**Given information**
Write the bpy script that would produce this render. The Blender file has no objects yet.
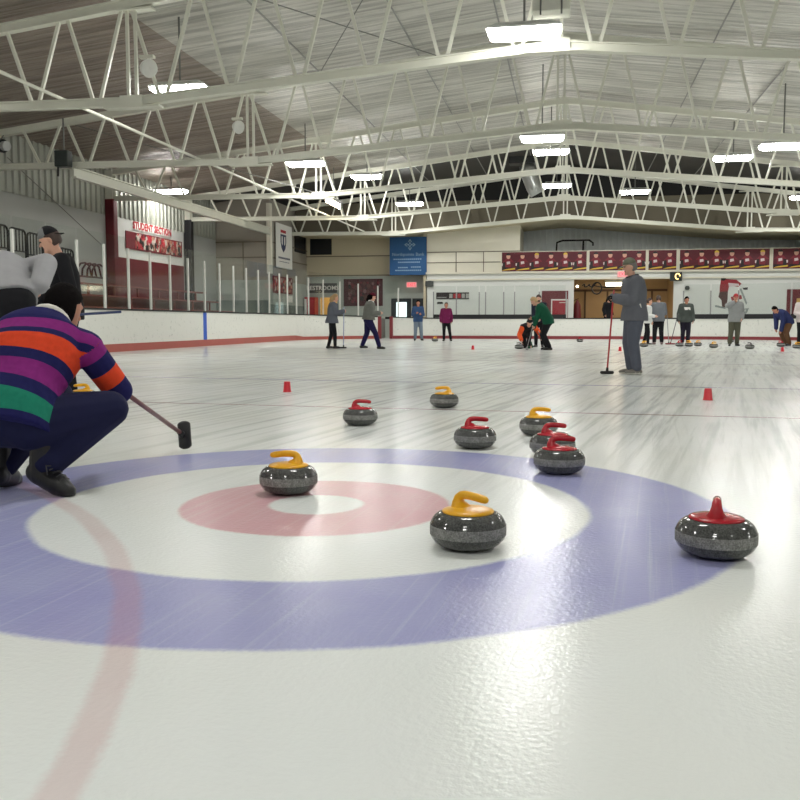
import bpy, bmesh, math, random
from mathutils import Vector as V, Matrix as M
random.seed(7)
PI = math.pi
SC = bpy.context.scene
COL = SC.collection
PSI = math.radians(10.75)
VR = V((math.cos(PSI), math.sin(PSI), 0))       # to the right, seen from the camera's end of the rink
VF = V((-math.sin(PSI), math.cos(PSI), 0))      # away from it

# ---------------------------------------------------------------- materials
def lin(c):
    c = c / 255.0
    return c / 12.92 if c <= .04045 else ((c + .055) / 1.055) ** 2.4
def rgb(c): return (lin(c[0]), lin(c[1]), lin(c[2]), 1)
def newmat(name):
    m = bpy.data.materials.new(name); m.use_nodes = True
    nt = m.node_tree
    return m, nt, nt.nodes['Principled BSDF']
def node(nt, t, **kw):
    n = nt.nodes.new(t)
    for k, v in kw.items():
        if k in n.inputs.keys(): n.inputs[k].default_value = v
        else: setattr(n, k, v)
    return n
def mth(nt, op, a, b=None, c=None, clamp=False):
    n = nt.nodes.new('ShaderNodeMath'); n.operation = op; n.use_clamp = clamp
    for i, x in enumerate((a, b, c)):
        if x is None: continue
        if isinstance(x, (int, float)): n.inputs[i].default_value = x
        else: nt.links.new(x, n.inputs[i])
    return n.outputs[0]
def sstep(nt, x, a, b):
    n = nt.nodes.new('ShaderNodeMapRange'); n.interpolation_type = 'SMOOTHSTEP'
    nt.links.new(x, n.inputs[0]); n.inputs[1].default_value = a; n.inputs[2].default_value = b
    return n.outputs[0]
def mixc(nt, fac, a, b):
    n = nt.nodes.new('ShaderNodeMix'); n.data_type = 'RGBA'
    for s, x in ((n.inputs[0], fac), (n.inputs[6], a), (n.inputs[7], b)):
        if isinstance(x, (int, float)): s.default_value = x
        elif isinstance(x, tuple): s.default_value = x
        else: nt.links.new(x, s)
    return n.outputs[2]
MATS = {}
def mat(name, c, rough=.6, metal=0, var=.1, scale=8., bump=0., spec=.5, emit=0, coat=0):
    if name in MATS: return MATS[name]
    m, nt, p = newmat(name)
    base = rgb(c)
    tc = node(nt, 'ShaderNodeTexCoord')
    nz = node(nt, 'ShaderNodeTexNoise', Scale=scale, Detail=4.0)
    nt.links.new(tc.outputs['Object'], nz.inputs['Vector'])
    d = tuple(x * (1 - var) for x in base[:3]) + (1,)
    l = tuple(min(1, x * (1 + var)) for x in base[:3]) + (1,)
    nt.links.new(mixc(nt, nz.outputs['Fac'], d, l), p.inputs['Base Color'])
    p.inputs['Roughness'].default_value = rough
    p.inputs['Metallic'].default_value = metal
    p.inputs['Specular IOR Level'].default_value = spec
    p.inputs['Coat Weight'].default_value = coat
    if bump:
        b = node(nt, 'ShaderNodeBump', Strength=bump, Distance=.01)
        nt.links.new(nz.outputs['Fac'], b.inputs['Height']); nt.links.new(b.outputs[0], p.inputs['Normal'])
    if emit:
        p.inputs['Emission Color'].default_value = base
        p.inputs['Emission Strength'].default_value = emit
    MATS[name] = m
    return m

# ---------------------------------------------------------------- mesh helpers
def basis(d):
    d = d.normalized()
    a = V((0, 0, 1)) if abs(d.z) < .95 else V((1, 0, 0))
    x = a.cross(d).normalized(); y = d.cross(x)
    return x, y
def skin_rings(bm, rings, cap=True, mi=0, closed=False):
    vs = [[bm.verts.new(p) for p in r] for r in rings]
    n = len(rings[0]); fs = []
    pr = list(zip(vs, vs[1:])) + ([(vs[-1], vs[0])] if closed else [])
    for a, b in pr:
        for i in range(n):
            j = (i + 1) % n
            fs.append(bm.faces.new((a[i], a[j], b[j], b[i])))
    if cap and not closed:
        fs.append(bm.faces.new(vs[0][::-1])); fs.append(bm.faces.new(vs[-1]))
    for f in fs: f.material_index = mi
    return fs
def tube(bm, pts, r, n=10, mi=0, round_ends=False):
    pts = [V(p) for p in pts]
    rs = r if isinstance(r, (list, tuple)) else [r] * len(pts)
    if round_ends:
        d0 = (pts[0] - pts[1]).normalized(); d1 = (pts[-1] - pts[-2]).normalized()
        a = [(pts[0] + d0 * rs[0] * k, rs[0] * q) for k, q in ((.95, .25), (.7, .71), (.35, .93))]
        b = [(pts[-1] + d1 * rs[-1] * k, rs[-1] * q) for k, q in ((.35, .93), (.7, .71), (.95, .25))]
        L = a + list(zip(pts, rs)) + b
        pts = [q[0] for q in L]; rs = [q[1] for q in L]
    rings = []; px = None
    for i, p in enumerate(pts):
        if i == 0: d = pts[1] - p
        elif i == len(pts) - 1: d = p - pts[i - 1]
        else: d = (pts[i + 1] - p).normalized() + (p - pts[i - 1]).normalized()
        d = d.normalized()
        if px is None: x, y = basis(d)
        else:
            x = (px - d * px.dot(d)).normalized(); y = d.cross(x)
        px = x
        rings.append([p + (x * math.cos(2 * PI * k / n) + y * math.sin(2 * PI * k / n)) * rs[i] for k in range(n)])
    return skin_rings(bm, rings, True, mi)
def box(bm, c, s, rot=None, mi=0):
    c = V(c); h = V(s) / 2
    vs = []
    for x in (-1, 1):
        for y in (-1, 1):
            for z in (-1, 1):
                p = V((x * h.x, y * h.y, z * h.z))
                if rot is not None: p = rot @ p
                vs.append(bm.verts.new(c + p))
    for q in ((0, 1, 3, 2), (4, 6, 7, 5), (0, 4, 5, 1), (2, 3, 7, 6), (0, 2, 6, 4), (1, 5, 7, 3)):
        f = bm.faces.new([vs[i] for i in q]); f.material_index = mi
def bx(bm, x0, x1, y0, y1, z0, z1, mi=0):
    box(bm, ((x0 + x1) / 2, (y0 + y1) / 2, (z0 + z1) / 2), (abs(x1 - x0), abs(y1 - y0), abs(z1 - z0)), None, mi)
def beam(bm, a, b, w, h, mi=0):
    a, b = V(a), V(b); d = b - a
    y = d.normalized(); z = V((0, 0, 1)); z = (z - y * z.dot(y))
    if z.length < .05: z = V((1, 0, 0)) - y * y.x
    z.normalize(); x = y.cross(z)
    box(bm, (a + b) / 2, (w, d.length, h), M((x, y, z)).transposed(), mi)
def lathe(bm, prof, n=32, c=(0, 0, 0), mis=None):
    c = V(c)
    rings = [[c + V((r * math.cos(2 * PI * k / n), r * math.sin(2 * PI * k / n), z)) for k in range(n)] for r, z in prof]
    fs = skin_rings(bm, rings, True, 0)
    if mis:
        for i in range(len(prof) - 1):
            for k in range(n): fs[i * n + k].material_index = mis[i]
def ball(bm, c, r, sc=(1, 1, 1), rot=None, seg=16, mi=0):
    c = V(c); rings = []
    nr = seg // 2
    for i in range(1, nr):
        t = PI * i / nr
        ring = []
        for k in range(seg):
            a = 2 * PI * k / seg
            p = V((math.sin(t) * math.cos(a) * sc[0], math.sin(t) * math.sin(a) * sc[1], -math.cos(t) * sc[2])) * r
            if rot is not None: p = rot @ p
            ring.append(c + p)
        rings.append(ring)
    skin_rings(bm, rings, True, mi)
def capsule(bm, a, b, ra, rb=None, n=12):
    rb = ra if rb is None else rb
    tube(bm, [a, (V(a) + V(b)) / 2, b], [ra, (ra + rb) / 2, rb], n, 0, True)
def poly(bm, pts, thick, mi=0):
    """flat outline pts (3D, coplanar) given thickness along vector thick"""
    a = [bm.verts.new(p) for p in pts]; b = [bm.verts.new(V(p) + thick) for p in pts]
    n = len(pts)
    for f in [bm.faces.new(a[::-1]), bm.faces.new(b)] + [bm.faces.new((a[i], a[(i + 1) % n], b[(i + 1) % n], b[i])) for i in range(n)]:
        f.material_index = mi

def obj(name, bm, mats, parent=None, smooth=False, loc=None, bevel=0):
    me = bpy.data.meshes.new(name)
    bmesh.ops.recalc_face_normals(bm, faces=bm.faces[:])
    base = V(parent.location) if parent is not None else V((0, 0, 0))
    if parent is not None and parent.parent is not None: base = base + V(parent.parent.location)
    if loc is not None: base = base + V(loc)
    if base.length: bmesh.ops.translate(bm, verts=bm.verts[:], vec=-base)
    bm.to_mesh(me); bm.free()
    return link(name, me, mats, parent, smooth, loc, bevel)
def link(name, me, mats, parent=None, smooth=False, loc=None, bevel=0):
    for m in (mats if isinstance(mats, (list, tuple)) else [mats]): me.materials.append(m)
    if smooth:
        for p in me.polygons: p.use_smooth = True
    o = bpy.data.objects.new(name, me); COL.objects.link(o)
    if loc is not None: o.location = loc
    if parent is not None: o.parent = parent
    if bevel:
        b = o.modifiers.new('bevel', 'BEVEL'); b.width = bevel; b.segments = 2; b.limit_method = 'ANGLE'
    return o
def tag(o, label, cat, group=None):
    o['label'] = label; o['category'] = cat
    if group: o['group'] = group
    return o
def thing(name, label, cat, loc, group=None):
    o = bpy.data.objects.new(name, None); COL.objects.link(o)
    o.location = loc; o.empty_display_size = .2
    return tag(o, label, cat, group)
def struct(name, bm, m, parent=None, **k):
    o = obj(name, bm, m, parent, **k)
    if parent is None: o['kind'] = 'structure'
    return o
def NB(): return bmesh.new()
def words(text, size, m, name, parent, origin, ux, uz, align='CENTER', depth=.006, bold=.0):
    """raised lettering: reads along ux, up uz, standing off the surface behind it"""
    cu = bpy.data.curves.new('lettering', 'FONT'); cu.body = text; cu.size = size
    cu.align_x = align; cu.align_y = 'CENTER'; cu.extrude = depth / 2; cu.resolution_u = 2; cu.offset = size * bold
    t = bpy.data.objects.new('lettering', cu); COL.objects.link(t)
    dg = bpy.context.evaluated_depsgraph_get()
    me = bpy.data.meshes.new_from_object(t.evaluated_get(dg))
    bpy.data.objects.remove(t); bpy.data.curves.remove(cu)
    ux = V(ux).normalized(); uz = V(uz).normalized(); un = ux.cross(uz)
    base = V(parent.location)
    R4 = M((ux, uz, un)).transposed().to_4x4()
    me.transform(M.Translation(V(origin) - base) @ R4)
    me.materials.clear()
    return link(name, me, m, parent)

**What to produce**
Only the lines from the start of the material through the line containing "VF = V((-math.sin(PSI), math.cos(PSI), 0))" should be transcribed. Pictures stay out.

**Complete response**
Write the bpy script that would produce this render. The Blender file has no objects yet.
import bpy, bmesh, math, random
from mathutils import Vector as V, Matrix as M
random.seed(7)
PI = math.pi
SC = bpy.context.scene
COL = SC.collection
PSI = math.radians(10.75)
VR = V((math.cos(PSI), math.sin(PSI), 0))       # to the right, seen from the camera's end of the rink
VF = V((-math.sin(PSI), math.cos(PSI), 0))      # away from it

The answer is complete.